US inflation: what reaction should we expect from the markets?

US inflation: what reaction should we expect from the markets?

As already mentioned, yesterday, the US stock market fell again. This could have been caused by the general fundamental background, which suggests a strong and prolonged tightening of the Fed's monetary policy, or perhaps with today's report on inflation in the United States, which is now the main indicator of the regulator's future actions. Recall that by the end of February, the consumer price index in the United States rose to 7.9% y/y. And do you remember six months ago, Christine Lagarde and Jerome Powell unanimously declared that this was a "temporary phenomenon"? As practice shows, the concept of "temporary" varies greatly between the heads of central banks and market participants. One way or another, the next inflation report for March will be released today. Although the Fed has already raised the rate once and has fully completed the QE program, according to experts, the consumer price index will continue to grow. A value of 8.5% is forecast for March. At this rate, in a couple of months, we may see 10% inflation. Such a value can cause a new fall in the stock market, as well as a new rise in the dollar against its competitors. The logic here is simple: the higher the inflation, the more stringent the Fed's measures to contain it will be. And there can be no other way since the Federal Reserve openly called the fight against inflation "the number one goal." In the case of the dollar, the market reaction may not be so pronounced, but stock indices will have to react with a fall only if inflation does not fall below the forecast value, which may mean a slowdown in its growth rate. But even in this case, the Fed clearly will not abandon its plans, since inflation has already climbed too high in any case.

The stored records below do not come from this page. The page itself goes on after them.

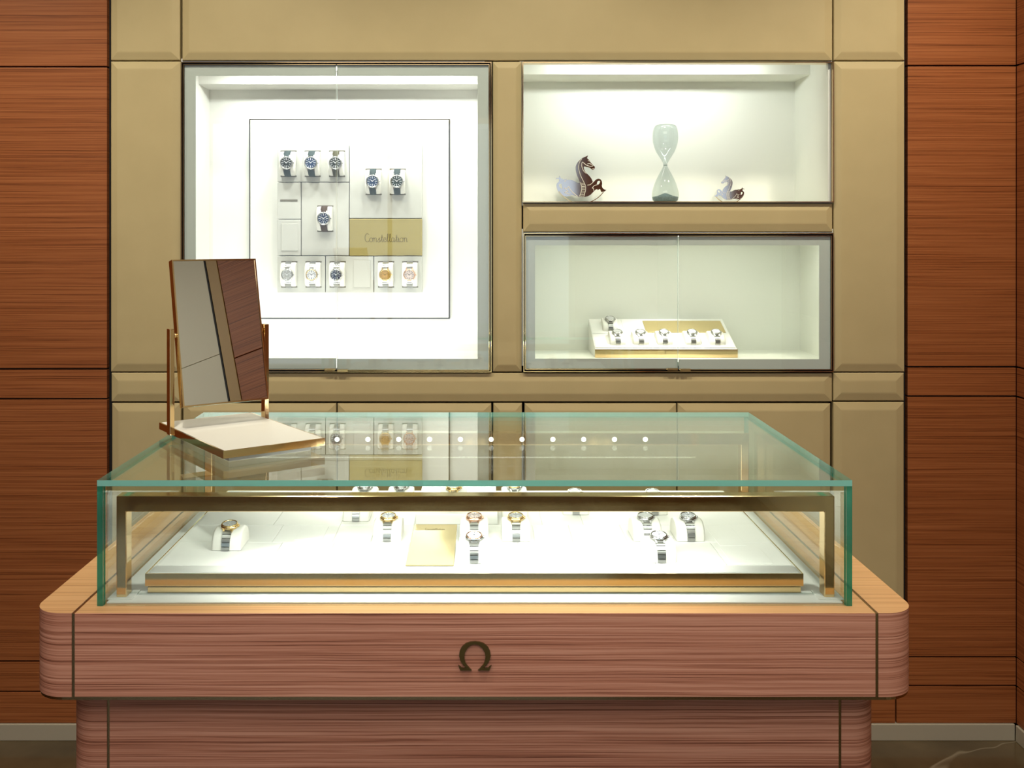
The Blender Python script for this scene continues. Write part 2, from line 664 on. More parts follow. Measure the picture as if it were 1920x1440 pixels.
# cupboards under the beige wall
for (xs, lab) in (((341, 631, 922.5), 'low beige cupboard of two padded doors beneath the tall glass cabinet'),
                  ((982.5, 1270, 1559.5), 'low beige cupboard of two padded doors beneath the wide glass cabinet')):
    c = root('base_cupboard', ((xs[1] - VX) * YW / F, YW + .2, vz(1290)), lab, 'cupboard', 'cupboards under the display cabinets')
    bm = nb()
    a, b, z0, z1 = xz(xs[0] + 2, 758, xs[2] - 2, 1288, YW)
    box(bm, a, b, YW + .03, YW + .38, z0, z1)
    part('body', bm, 'dark', c)
    for k in (0, 1):
        part('door', pad(xs[k] + .7, 756.5, xs[k + 1] - .7, 1288, (0.024, 0.024, 0.022, 0.024)), 'leather', c)

# right wall
def right_wall():
    Yt, Ys, Ye = 0.741, 0.683, YB
    bm = nb(); box(bm, XR + .025, XR + .12, YB, YV + .4, 0, CEIL)
    w = struct('wall_right', bm, 'dark', 'side wall of reddish veneer meeting the back wall at the corner')
    zs = [CEIL] + [vz(s) for s in (123, 688, 743, 1232, 1286)] + [vz(1357)]
    for i in range(len(zs) - 1):
        bm = nb(); box(bm, XR, XR + .024, Yt, YV - .003, zs[i + 1] + gap, zs[i] - gap, 0, .001)
        part('wood_panel', bm, 'wood', w)
    bm = nb(); box(bm, XR - .003, XR + .024, Ys, Yt - .002, 0.05, CEIL, 0, .002)
    part('pilaster', bm, 'tan', w, label='tan pilaster between veneer and pale panels')
    for z0, z1 in ((0.05, 2.118), (2.1205, CEIL)):
        bm = nb(); box(bm, XR, XR + .024, YB, Ys - .012, z0, z1, 0, .001)
        part('pale_panel', bm, 'plaster', w)
    bm = nb(); box(bm, XR - .002, XR + .02, Ys - .011, Ys - .003, 0.05, CEIL)
    part('metal_strip', bm, 'dark', w)
    bm = nb(); box(bm, XR - .006, XR + .02, YB, YV - .008, 0, .05, 0, .002)
    struct('baseboard_right', bm, 'base_white', 'pale skirting along the right wall')


right_wall()
bm = nb(); box(bm, XL, XR - .006, YV - .006, YV + .02, 0, .051, 0, .002)
struct('baseboard_back', bm, 'base_white', 'pale skirting along the back wall')
bm = nb(); box(bm, XL - .12, XL, YB, YV + .4, 0, CEIL)
struct('wall_left', bm, 'wood', 'veneered side wall')
wx0, wx1, wz0, wz1 = -2.55, 0.88, 0.30, 2.65
bm = nb()
for q in ((XL - .1, wx0, 0, CEIL), (wx1, XR + .1, 0, CEIL), (wx0, wx1, 0, wz0), (wx0, wx1, wz1, CEIL)):
    box(bm, q[0], q[1], YB - .1, YB, q[2], q[3])
struct('wall_front', bm, 'wood', 'veneered wall with the shop window')
w = root('window_1', ((wx0 + wx1) / 2, YB - .05, wz0), 'large shop window letting daylight in', 'window', kind='structure')
bm = nb()
for q in ((wx0, wx0 + .05, wz0, wz1), (wx1 - .05, wx1, wz0, wz1), (wx0 + .05, wx1 - .05, wz0, wz0 + .05), (wx0 + .05, wx1 - .05, wz1 - .05, wz1),
          (-.86, -.82, wz0 + .05, wz1 - .05)):
    box(bm, q[0], q[1], YB - .08, YB - .02, q[2], q[3])
part('window_frame', bm, 'brass_dark', w)
bm = nb(); box(bm, wx0 + .05, wx1 - .05, YB - .055, YB - .045, wz0 + .05, wz1 - .05)
part('window_glass', bm, 'glass', w)

# ceiling lamps (the spots set at the top shine from these)
for (x, y) in ((-1.75, 2.2), (-.75, 2.2), (.25, 2.2), (1.3, 2.2), (-.55, 1.22), (.72, 1.22)):
    d = root('downlight', (x, y, CEIL), 'round recessed downlight in the pale ceiling', 'lamp', 'ceiling downlights')
    bm = nb(); lathe(bm, ((.052, CEIL - .012), (.066, CEIL - .010), (.068, CEIL), (.052, CEIL)), x, y, 24, cap=False)
    part('ring', bm, 'steel', d)
    bm = nb(); lathe(bm, ((.051, CEIL - .006), (.051, CEIL - .001)), x, y, 24)
    part('lens', bm, 'diffuser', d)

# ------------------------------------------------------------------ wall cabinets
def rect_ring(bm, x0, x1, z0, z1, w, ya, yb, mi=0):
    box(bm, x0, x0 + w, ya, yb, z0, z1, mi)
    box(bm, x1 - w, x1, ya, yb, z0, z1, mi)
    box(bm, x0 + w, x1 - w, ya, yb, z0, z0 + w, mi)
    box(bm, x0 + w, x1 - w, ya, yb, z1 - w, z1, mi)


def carcass(x0, x1, z0, z1, ymid, yback, soffit, fascia, xl, xr, zf, t=.012):
    """open fronted box: inner side faces at xl/xr, floor zf, soffit drop from fascia depth ymid back"""
    bm = nb()
    yf = YW + .012
    box(bm, xl - t, xl, yf, yback, zf, z1)                       # sides
    box(bm, xr, xr + t, yf, yback, zf, z1)
    box(bm, xl - t, xr + t, yf, yback + t, zf - t, zf)            # floor
    box(bm, xl - t, xr + t, yback, yback + t, zf, z1)             # back
    box(bm, xl, xr, ymid, yback, soffit, z1)                      # dropped soffit with fascia
    box(bm, xl - t, xr + t, yf, yback + t, z1, z1 + t)            # roof
    return bm


def glass_door(parent, x0, y0, x1, y1, free, fr=(21, 21, 19, 20), yd=YW):
    """pane + grey border on three sides; free = 'l' or 'r' side without border"""
    a, b, c, d = xz(x0, y0, x1, y1, yd)
    s = yd / F
    bm = nb()
    fs = box(bm, a, b, yd, yd + .006, c, d)
    for f in fs:
        if abs(f.normal.y) < .5:
            f.material_index = 1
    bm.normal_update()
    for f in bm.faces:
        f.material_index = 0 if abs(f.normal.y) > .5 else 1
    door = part('glass_door', bm, ['glass', 'door_edge'], parent)
    bm = nb()
    l, r, t, bt = [v * s for v in fr]
    if free != 'l':
        box(bm, a, a + l, yd + .0065, yd + .009, c, d)
    else:
        l = 0
    if free != 'r':
        box(bm, b - r, b, yd + .0065, yd + .009, c, d)
    else:
        r = 0
    box(bm, a + l, b - r, yd + .0065, yd + .009, d - t, d)
    box(bm, a + l, b - r, yd + .0065, yd + .009, c, c + bt)
    part('border', bm, 'frit', door)
    bm = nb()                                                     # thin metal rim
    w = .0018
    if free != 'l':
        box(bm, a - w, a, yd - .001, yd + .007, c - w, d + w)
    if free != 'r':
        box(bm, b, b + w, yd - .001, yd + .007, c - w, d + w)
    box(bm, a, b, yd - .001, yd + .007, d, d + w)
    box(bm, a, b, yd - .001, yd + .007, c - w, c)
    part('rim', bm, 'brass', door)
    bm = nb()                                                     # clip by the meeting edge
    xc = b if free == 'r' else a
    sgn = -1 if free == 'r' else 1
    xa, xb_ = sorted((xc + sgn * .002, xc + sgn * .034))
    box(bm, xa, xb_, yd - .012, yd - .0012, c - .004, c + .003, 0, .0008)
    part('clip', bm, 'brass', door)
    return door


def trim_frame(parent, x0, y0, x1, y1):
    a, b, c, d = xz(x0, y0, x1, y1, YW)
    bm = nb(); rect_ring(bm, a, b, c, d, .0022, YW - .004, YW + .03)
    part('trim_frame', bm, 'brass', parent)
    bm = nb(); rect_ring(bm, a + .0022, b - .0022, c + .0022, d - .0022, .006, YW + .008, YW + .03)
    part('shadow_gap', bm, 'dark', parent)


# --- tall cabinet
YL = 3.39
x0, x1, z0, z1 = xz(340.5, 116, 921.5, 698, YW)
tall = root('display_cabinet', ((x0 + x1) / 2, YL, z0), 'tall lit glass-fronted cabinet with watches on its back board', 'display cabinet')
xl = (392.5 - VX) * YL / F
xr = (899 - VX) * YL / F + .004
sof = EYE - (168.5 - VY) * YL / F
bm = carcass(x0, x1, z0, z1, 3.26, YL, sof, 0, xl, xr, z0 + .012)
part('interior', bm, 'white', tall)
trim_frame(tall, 340.5, 116.5, 921.5, 697.8)
glass_door(tall, 345, 121.5, 630, 692, 'r', (21, 21, 20, 20))
glass_door(tall, 632, 121.5, 916.5, 693.5, 'l', (21, 21, 20, 20))
bm = nb(); box(bm, xl + .03, xr - .03, 3.16, 3.19, z1 - .012, z1 - .006)
part('lamp_strip', bm, 'strip', tall)

# --- open niche
YN = 3.44
x0n, x1n, z0n, z1n = xz(979.5, 116.5, 1562.5, 379.5, YW)
niche = root('display_niche', ((x0n + x1n) / 2, YN, z0n), 'open lit niche holding an hourglass and two horse figures', 'display niche')
xrn = (1490.5 - VX) * YN / F
xln = x0n + .004
sofn = EYE - (153.5 - VY) * YN / F
bm = carcass(x0n, x1n, z0n, z1n + .03, 3.28, YN, sofn, 0, xln, xrn, z0n + .003)
part('interior', bm, 'cream', niche)
bm = nb(); rect_ring(bm, x0n, x1n, z0n, z1n, .0028, YW - .006, YW + .03)
part('trim_frame', bm, 'brass', niche)
bm = nb(); box(bm, xrn + .012, x1n - .003, YW + .004, YW + .012, z0n, z1n)
part('side_reveal', bm, 'brass', niche)
bm = nb(); box(bm, xln + .03, xrn - .03, 3.14, 3.165, z1n + .024, z1n + .03)
part('lamp_strip', bm, 'strip', niche)

# --- wide cabinet below
x0c, x1c, z0c, z1c = xz(981.5, 436.5, 1562.5, 697.5, YW)
wide = root('display_cabinet', ((x0c + x1c) / 2, YN, z0c), 'wide low glass-fronted cabinet holding one slanted watch tray', 'display cabinet')
xrc = (1499.5 - VX) * YN / F
zfc = EYE - (656 - VY) * YN / F
bm = carcass(x0c, x1c, z0c, z1c, 3.30, YN, z1c - .006, 0, x0c + .004, xrc, zfc)
part('interior', bm, 'cream', wide)
trim_frame(wide, 981.5, 437, 1562.3, 697.3)
glass_door(wide, 986, 443, 1271, 691.5, 'r', (17.5, 17.5, 17, 18.5))
glass_door(wide, 1273, 443, 1558.5, 692.5, 'l', (17.5, 21.5, 17, 18.5))
bm = nb(); box(bm, x0c + .04, xrc - .04, 3.14, 3.17, z1c - .012, z1c - .006)
part('lamp_strip', bm, 'strip', wide)

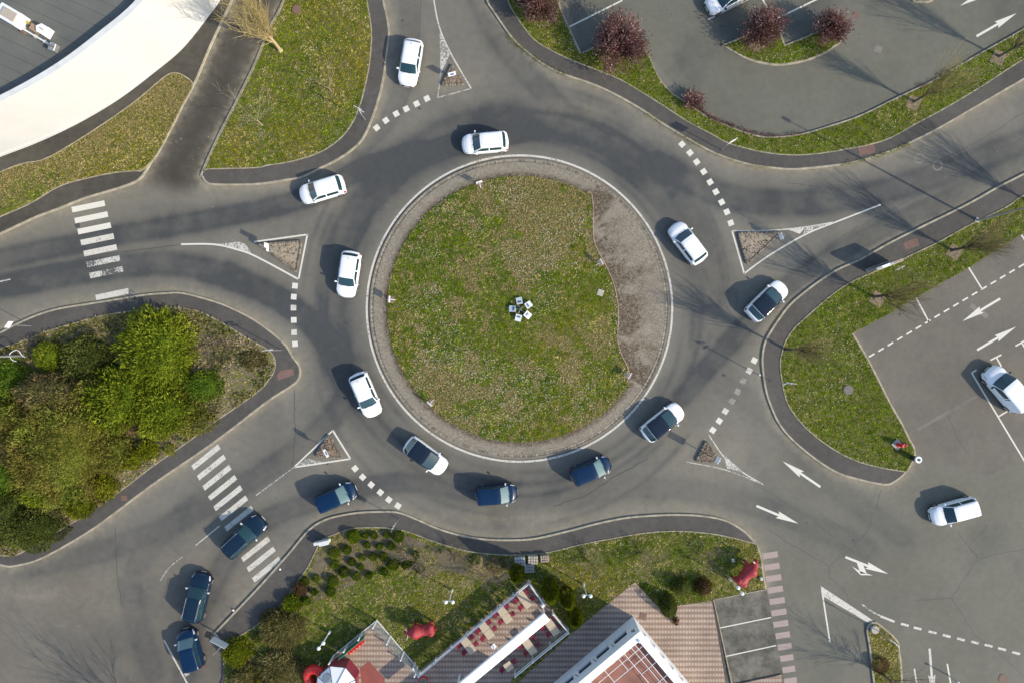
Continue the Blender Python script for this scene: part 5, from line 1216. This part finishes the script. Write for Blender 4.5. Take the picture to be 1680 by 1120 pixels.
# purple plum trees
def plum(px, py, rpx, h, n, seed, label, low=False):
    R = rpx * S; r = thing('plum_tree' if not low else 'purple_bush', label, 'tree' if not low else 'bush', (*g(px, py, h * .6), .15), 0)
    if not low:
        m = MB(); m.tube([(0, 0, 0), (0, 0, h * .35)], [.11, .08], 7)
        m.build('trunk', M['bark'], r)
    P0 = []; P1 = []; br = 90 if not low else 40; tips = []
    for i in range(br):
        a = rnd.random() * 2 * PI; el = math.asin(rnd.uniform(-.05, 1)); q = R * rnd.uniform(.80, 1.04) * (1 + .13 * math.sin(2 * a + seed) + .10 * math.sin(3 * a + seed * 1.7) + .05 * math.sin(5 * a))
        e = np.array([math.cos(a) * math.cos(el) * q, math.sin(a) * math.cos(el) * q, h * .38 + math.sin(el) * (h * .62) * rnd.uniform(.75, 1.1)]); b = np.array([0, 0, h * .32 * rnd.uniform(.6, 1.1)])
        P0.append(b); P1.append(e); tips.append((b, e))
    seg_mesh('branches', np.array(P0), np.array(P1), np.full(br, .022), np.full(br, .006), np.full((br, 3), (.07, .045, .04)), r)
    n = int(n * 1.5); t = 1 - .8 * rng.random(n) ** 1.25; k = rng.integers(0, br, n); B = np.array([q[0] for q in tips])[k]; E = np.array([q[1] for q in tips])[k]
    pos = B + (E - B) * t[:, None] + rng.normal(size=(n, 3)) * (.16 + .06 * R)
    d = (E - B) / np.linalg.norm(E - B, axis=1, keepdims=True) + rng.normal(size=(n, 3)) * .38 + [0, 0, .25]
    col = pal_cols(n, pos, PUR, seed, 1.6); hi = rng.random(n) < .10 * (t > .7); col[hi] = np.array([.46, .33, .34]) * (.7 + .5 * rng.random((hi.sum(), 1)))
    leaf_mesh('crown', pos, d, .24, .07, col, r)
    return r
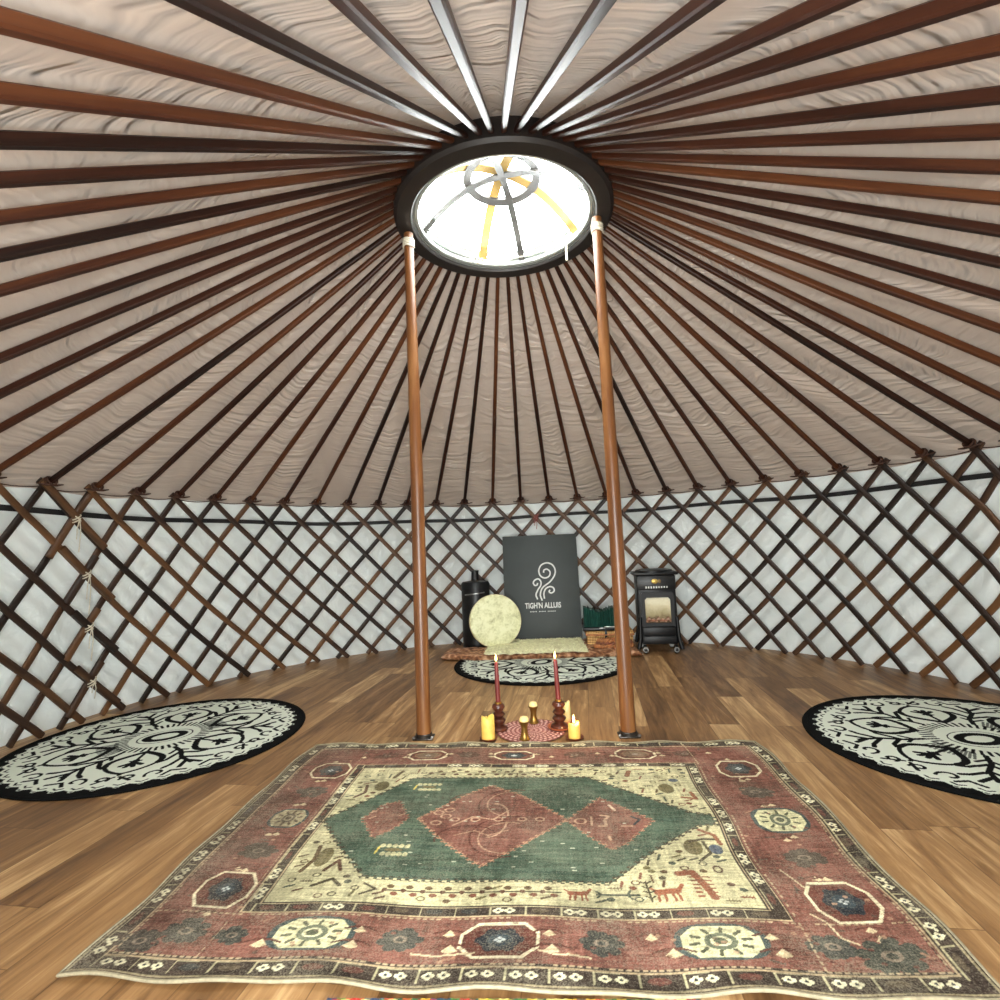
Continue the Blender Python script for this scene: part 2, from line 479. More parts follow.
def add_slat(i, sgn, r, panel, **kw):
    b, org, q = slat_mesh(i, sgn, r, **kw)
    o = b.build('slat', M_slat, panels[panel])
    o.rotation_mode = 'QUATERNION'; o.rotation_quaternion = q
    o.location = org - panels[panel].location
    return o
for i in range(-7, 33):
    add_slat(i, 1, 2.672, panel_of(i + 2), studs=True)
for i in range(-1, 35):
    add_slat(i, -1, 2.688, panel_of(i - 2))
# joints: doubled slats tied with rope
JOINT = []
for k, (la, lb) in enumerate([(4, 3), (3, 2), (2, 2), (2, 2)]):
    zc = crossing(-k, 1 + k); q = round((1.42 - zc) / (1.412 / 26))
    JOINT.append((-k + RB(-k) * (1.385 - zc) + SH(-k), zc))
    add_slat(-k + .02, 1, 2.656, 1, part=(max(0, q - la), q + 4), w=.0195, t=.009)
    add_slat(1 + k - .02, -1, 2.668, 1, part=(max(0, q - lb), q + lb + 2), w=.0195, t=.009)
def rope_tie(i, z, mat, pan, tail=.1, r=2.652):
    b = MB()
    c = cyl(i, r, z); a = ang(i); tx = Vector((math.cos(a), -math.sin(a), 0)); nr = Vector((math.sin(a), math.cos(a), 0)); up = Vector((0, 0, 1))
    for k in range(3):
        d = (k - 1) * .008
        e = (tx + up * (.7 if k != 1 else -.8)).normalized()
        b.tube([c + e * .028 * math.cos(x) + nr * (.02 - .018 * math.sin(x)) + up * d for x in np.linspace(0, PI, 9)], .004, 6)
    b.tube([c + up * .0 - nr * .004, c - up * tail * .4 + tx * .012, c - up * tail + tx * .004], .0028, 6)
    b.tube([c - nr * .004, c - up * tail * .3 - tx * .01, c - up * tail * .62 - tx * .012], .0028, 6)
    b.v = [tuple(Vector(v) - panels[pan].location) for v in b.v]
    return b.build('rope_tie', mat, panels[pan])
for (i, z), t in zip(JOINT, (.2, .24, .2, .1)): rope_tie(i, z, M_cord, 1, t, 2.640)
rope_tie(14.5, 1.20, M_redcord, 2, .09); rope_tie(14.52, 1.24, M_redcord, 2, .05)

# ------------------------------------------------------------------ roof poles
ORD = ['first', 'second', 'third', 'fourth', 'fifth', 'sixth', 'seventh', 'eighth', 'ninth', 'tenth', 'eleventh', 'twelfth', 'thirteenth']
def pole_label(i):
    if 11 <= i <= 18: return f'brown roof pole meeting the wall between the two posts, {ORD[i - 11]} from the left post'
    if 0 <= i <= 10: return f'brown roof pole meeting the wall left of the left post, {ORD[10 - i]} from that post'
    if 19 <= i <= 27: return f'brown roof pole meeting the wall right of the right post, {ORD[i - 19]} from that post'
    if -12 <= i <= -1: return f'brown roof pole leaving the photo at its left edge, {ORD[i + 12]} from the top'
    if -20 <= i <= -13: return f'thick near roof pole leaving the photo at its top edge, {ORD[-13 - i]} from the left'
    return f'brown roof pole leaving the photo at its right edge, {ORD[39 - i]} from the top'
def pole_mesh():
    L = math.hypot(POLE_LO[0] - POLE_HI[0], POLE_HI[1] - POLE_LO[1])
    prof = [(0, .013), (.02, .017), (.12, .0195), (.5, .021), (1.1, .021), (1.8, .019), (L - .12, .0165), (L - .02, .0145), (L, .0135)]
    b = MB(); b.tube([(0, 0, z) for z, _ in prof], [r * (.86 if z < .06 else .74) for z, r in prof], 16, sq=.86)
    return b, L
pb, PL = pole_mesh()
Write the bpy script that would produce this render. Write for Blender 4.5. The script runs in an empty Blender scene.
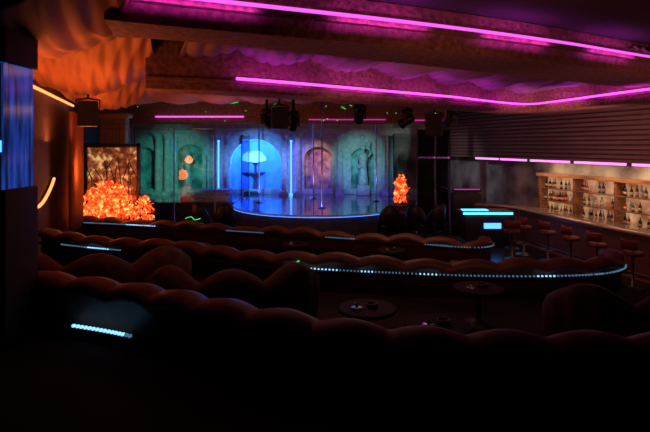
import bpy, math, random
from mathutils import Vector, Matrix
random.seed(7)
S=bpy.context.scene
COL=S.collection
pi=math.pi

# ---------------------------------------------------------------- materials
def new_mat(name):
    m=bpy.data.materials.new(name); m.use_nodes=True
    nt=m.node_tree; b=nt.nodes['Principled BSDF']
    return m,nt,b
def mat(name,col,rough=.6,metal=0,emit=None,es=0,c2=None,scale=5,bump=0,stretch=(1,1,1),spec=None,coat=0):
    m,nt,b=new_mat(name)
    b.inputs['Base Color'].default_value=(*col,1)
    b.inputs['Roughness'].default_value=rough
    b.inputs['Metallic'].default_value=metal
    if spec is not None: b.inputs['Specular IOR Level'].default_value=spec
    if coat: b.inputs['Coat Weight'].default_value=coat
    if emit:
        b.inputs['Emission Color'].default_value=(*emit,1)
        b.inputs['Emission Strength'].default_value=es
    tc=nt.nodes.new('ShaderNodeTexCoord'); mp=nt.nodes.new('ShaderNodeMapping')
    mp.inputs['Scale'].default_value=stretch
    nt.links.new(tc.outputs['Object'],mp.inputs['Vector'])
    n=nt.nodes.new('ShaderNodeTexNoise'); n.inputs['Scale'].default_value=scale; n.inputs['Detail'].default_value=4
    nt.links.new(mp.outputs[0],n.inputs['Vector'])
    r=nt.nodes.new('ShaderNodeValToRGB')
    r.color_ramp.elements[0].position=.35; r.color_ramp.elements[1].position=.65
    c2=c2 or tuple(c*.7 for c in col)
    r.color_ramp.elements[0].color=(*c2,1); r.color_ramp.elements[1].color=(*col,1)
    nt.links.new(n.outputs['Fac'],r.inputs['Fac'])
    nt.links.new(r.outputs[0],b.inputs['Base Color'])
    if bump:
        bp=nt.nodes.new('ShaderNodeBump'); bp.inputs['Strength'].default_value=bump; bp.inputs['Distance'].default_value=.03
        nt.links.new(n.outputs['Fac'],bp.inputs['Height']); nt.links.new(bp.outputs[0],b.inputs['Normal'])
    return m
def glow(name,col,s):
    m,nt,b=new_mat(name)
    b.inputs['Base Color'].default_value=(*[min(1,c) for c in col],1)
    b.inputs['Emission Color'].default_value=(*col,1); b.inputs['Emission Strength'].default_value=s
    return m
def glow_noise(name,ca,cb,s,scale=4,stretch=(1,1,1),lo=.4,hi=.62,mid=None):
    """emissive surface, glow colour mixed by noise"""
    m,nt,b=new_mat(name)
    tc=nt.nodes.new('ShaderNodeTexCoord'); mp=nt.nodes.new('ShaderNodeMapping'); mp.inputs['Scale'].default_value=stretch
    n=nt.nodes.new('ShaderNodeTexNoise'); n.inputs['Scale'].default_value=scale; n.inputs['Detail'].default_value=5
    r=nt.nodes.new('ShaderNodeValToRGB'); r.color_ramp.elements[0].position=lo; r.color_ramp.elements[1].position=hi
    r.color_ramp.elements[0].color=(*ca,1); r.color_ramp.elements[1].color=(*cb,1)
    if mid:
        e=r.color_ramp.elements.new((lo+hi)/2); e.color=(*mid,1)
    L=nt.links.new
    L(tc.outputs['Object'],mp.inputs['Vector']); L(mp.outputs[0],n.inputs['Vector']); L(n.outputs['Fac'],r.inputs['Fac'])
    L(r.outputs[0],b.inputs['Base Color']); L(r.outputs[0],b.inputs['Emission Color']); b.inputs['Emission Strength'].default_value=s
    return m
def clear_glass(name):
    m=bpy.data.materials.new(name); m.use_nodes=True; nt=m.node_tree; nt.nodes.clear()
    o=nt.nodes.new('ShaderNodeOutputMaterial'); mx=nt.nodes.new('ShaderNodeMixShader'); t=nt.nodes.new('ShaderNodeBsdfTransparent'); g=nt.nodes.new('ShaderNodeBsdfGlossy')
    t.inputs[0].default_value=(.9,.95,.94,1); g.inputs['Roughness'].default_value=.03; f=nt.nodes.new('ShaderNodeFresnel'); f.inputs[0].default_value=1.5
    L=nt.links.new; L(f.outputs[0],mx.inputs[0]); L(t.outputs[0],mx.inputs[1]); L(g.outputs[0],mx.inputs[2]); L(mx.outputs[0],o.inputs[0]); return m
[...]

At the same time, Reuters surveyed economists. Its results showed that 85 out of 102 economists surveyed believe that the rate will be increased by 0.5% in May. 56 out of 102 believe that the Fed will add another 0.5% in June. In this regard, many expect the beginning of a recession in the United States in the next year or two. It can be caused precisely by high inflation and a strong tightening of monetary policy, which will hit demand, production, and supplies. The mechanism is quite simple. The lower the rates, the more unprofitable it is for investors to invest their assets in safe instruments, such as bonds and deposits. Therefore, they buy shares, which is a process of investing in the economy, since companies can expand their production due to these revenues. If rates rise, then capital flows from the stock market to the bond market and bank deposits. Therefore, investment flows into the economy are decreasing, lending is becoming more expensive and the economy is "cooling down". In the coming months, we would not expect a strong inflow of money into deposits and bonds, since inflation is now several times higher than the yield of these instruments. However, as it falls, the demand for safe assets will grow. In the United States, they believe that before inflation returns to 2%, the economy can easily slide into recession.